Comment Re:OS/2 better then windows at running windows app (Score 1) 387

And Windows 3.1 lost real mode support. You could run Windows 3.0 on an 8086 with an EGA screen and 640KB of RAM (I did - the machine originally shipped with GEM). I think 3.1 still have 286 protected mode support, but didn't work very well unless you ran it in 386 enhanced mode. It was a bit sad that the version of Windows that required an MMU didn't use it to implement memory protection...

Comment Re:*shrug* (Score 1) 387

Sort of. The desire not to cannibalise sales was a key factor in the design of the PC, but these were also features that IBM didn't think would be missed.

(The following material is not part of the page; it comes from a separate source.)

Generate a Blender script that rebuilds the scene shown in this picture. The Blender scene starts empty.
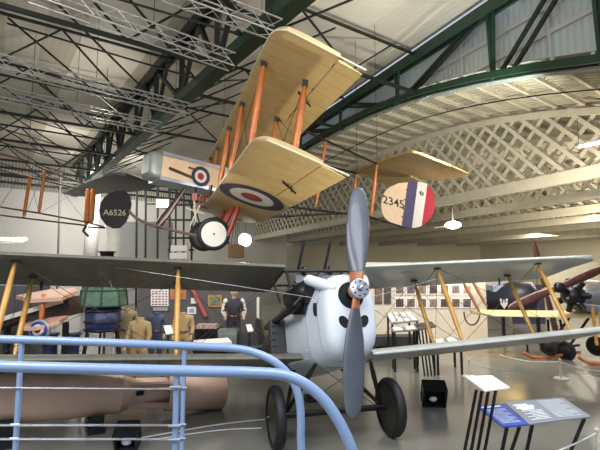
import bpy, math, random
from mathutils import Vector as V
random.seed(7)
S=bpy.context.scene; C=S.collection
R=math.radians; sin,cos,pi=math.sin,math.cos,math.pi
# ---------------------------------------------------------------- camera
HC,PT,F=2.03,R(5.8),446.8
cd=bpy.data.cameras.new('camera'); cam=bpy.data.objects.new('camera',cd); C.objects.link(cam)
cam.location=(0,0,HC); cam.rotation_euler=(pi/2+PT,0,0)
cd.sensor_fit='HORIZONTAL'; cd.sensor_width=36; cd.lens=F/600*36; cd.clip_start=.05; cd.clip_end=300
S.camera=cam
def ray(px,py):
    u,v=(px-300)/F,(225-py)/F
    return V((u,cos(PT)-v*sin(PT),sin(PT)+v*cos(PT)))
def P(px,py,D):                 # survey point of the photo at forward distance D
    r=ray(px,py); return V((0,0,HC))+r*(D/r.y)
def PZ(px,py,Z):                # survey point at height Z
    r=ray(px,py); return V((0,0,HC))+r*((Z-HC)/r.z)
def PP(px,py,o,n):              # survey point on the plane through o
    r=ray(px,py); c=V((0,0,HC)); return c+r*((o-c).dot(n)/r.dot(n))
# ---------------------------------------------------------------- materials
def lin(c): return tuple((x/12.92 if x<=.04045 else ((x+.055)/1.055)**2.4) for x in c)
MATS={}
def mat(name,rgb,rough=.6,metal=0,var=.1,scale=6,bump=0,bscale=40,coat=0,trans=0):
    if name in MATS: return MATS[name]
    m=bpy.data.materials.new(name); m.use_nodes=True; n=m.node_tree.nodes; l=m.node_tree.links
    b=n['Principled BSDF']; c=lin([x/255 for x in rgb])
    b.inputs['Roughness'].default_value=rough; b.inputs['Metallic'].default_value=metal
    b.inputs['Coat Weight'].default_value=coat
    tc=n.new('ShaderNodeTexCoord')
    nz=n.new('ShaderNodeTexNoise'); nz.inputs['Scale'].default_value=scale; nz.inputs['Detail'].default_value=4
    l.new(tc.outputs['Object'],nz.inputs['Vector'])
    cr=n.new('ShaderNodeValToRGB'); cr.color_ramp.elements[0].position=.3; cr.color_ramp.elements[1].position=.7
    cr.color_ramp.elements[0].color=[x*(1-var) for x in c]+[1]; cr.color_ramp.elements[1].color=[min(1,x*(1+var)) for x in c]+[1]
    l.new(nz.outputs['Fac'],cr.inputs['Fac']); l.new(cr.outputs['Color'],b.inputs['Base Color'])
    if trans: b.inputs['Transmission Weight'].default_value=trans
    if bump:
        n2=n.new('ShaderNodeTexNoise'); n2.inputs['Scale'].default_value=bscale; l.new(tc.outputs['Object'],n2.inputs['Vector'])
        bp=n.new('ShaderNodeBump'); bp.inputs['Strength'].default_value=bump; bp.inputs['Distance'].default_value=.02
        l.new(n2.outputs['Fac'],bp.inputs['Height']); l.new(bp.outputs['Normal'],b.inputs['Normal'])
    MATS[name]=m; return m
def fabric(name,rgb,rib=.3,var=.06,dark=.8,rough=.55,gloss=0):   # doped linen with ribs every `rib` metres of span (UV.x)
    m=mat(name,rgb,rough,0,var,3,.08,60,gloss); n=m.node_tree.nodes; l=m.node_tree.links
    uv=n.new('ShaderNodeUVMap'); sp=n.new('ShaderNodeSeparateXYZ'); l.new(uv.outputs['UV'],sp.inputs[0])
    dv=n.new('ShaderNodeMath'); dv.operation='DIVIDE'; dv.inputs[1].default_value=rib; l.new(sp.outputs['X'],dv.inputs[0])
    fr=n.new('ShaderNodeMath'); fr.operation='FRACT'; l.new(dv.outputs[0],fr.inputs[0])
    cr=n.new('ShaderNodeValToRGB'); e=cr.color_ramp.elements
    e[0].position=0; e[0].color=(dark,dark,dark,1); e[1].position=.14; e[1].color=(1,1,1,1)
    x=e.new(.07); x.color=(dark,dark,dark,1)
    l.new(fr.outputs[0],cr.inputs['Fac'])
    mx=n.new('ShaderNodeMix'); mx.data_type='RGBA'; mx.blend_type='MULTIPLY'; mx.inputs['Factor'].default_value=1
    b=n['Principled BSDF']; src=b.inputs['Base Color'].links[0].from_socket
    l.new(src,mx.inputs[6]); l.new(cr.outputs['Color'],mx.inputs[7]); l.new(mx.outputs[2],b.inputs['Base Color'])
    return m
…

IBM knew what multitasking was for: it was to allow multiple users to use the same computer with administrator-controled priorities. Protected memory was for the same things. Why would you need these on a computer that was intended for a single user to use? A single user can obviously only run one program at a time (they only have one set of eyes and hands) and you can save a lot in hardware (and software) if you remove the ability to do more. And, of course, then no one will start buying the cheap PCs and hooking them up to a load of terminals rather than buying a minicomputer or mainframe.

Comment Re: *shrug* (Score 1) 387

My father's company got their first Windows 3.0 install because they bought a diagram tool (Meta Design, I think), that came with a free copy. The company that made it had decided that bundling a copy of Windows 3.0 was cheaper than writing (or licensing) a graphical toolkit for DOS and an associated set of printer drivers. I don't know if they were the only company to do this, but after a year or so they stopped bundling Windows and just expected their customers to either have a copy already or go and buy one.

Comment Re: My personal favorite was (Score 1) 387

Macs had cooperative multitasking since 1984. Windows 3.0 also had cooperative multitasking. It didn't need dos emulation and weird graphics hacks as it was built from the ground up rather than an add on hack for Windows. Mac II was color in 1987.

My point is Windows was a low grade hack until Windows 95 where it became a pseudo OS with more hacks upon hacks to get anything to work until XP came along and kicked the nasty model to the curb for all pcs

Comment Re:Yet looks more modern than 8/10 (Score 3, Interesting) 387

You know just because you all hated the leather background in the Mac address book does not mean you need to get rid of shininess, chrome, depth perception, and other features which actually helped the user distinguish which Window was active.

ENOUGH IS ENOUGH! Give me my damn skuemorphism back. It works fine. I know NO ONE and I mean NO ONE besides hipster graphic designers afraid to have anything modern looking on their portfolio as other hipster artist look at them before hiring them. It creates a cycle of race to the bottom of less graphics, less detail, blinding white, 72x text.

SKUEMORPHISM != REALISM folks and MS appearently thinks it does.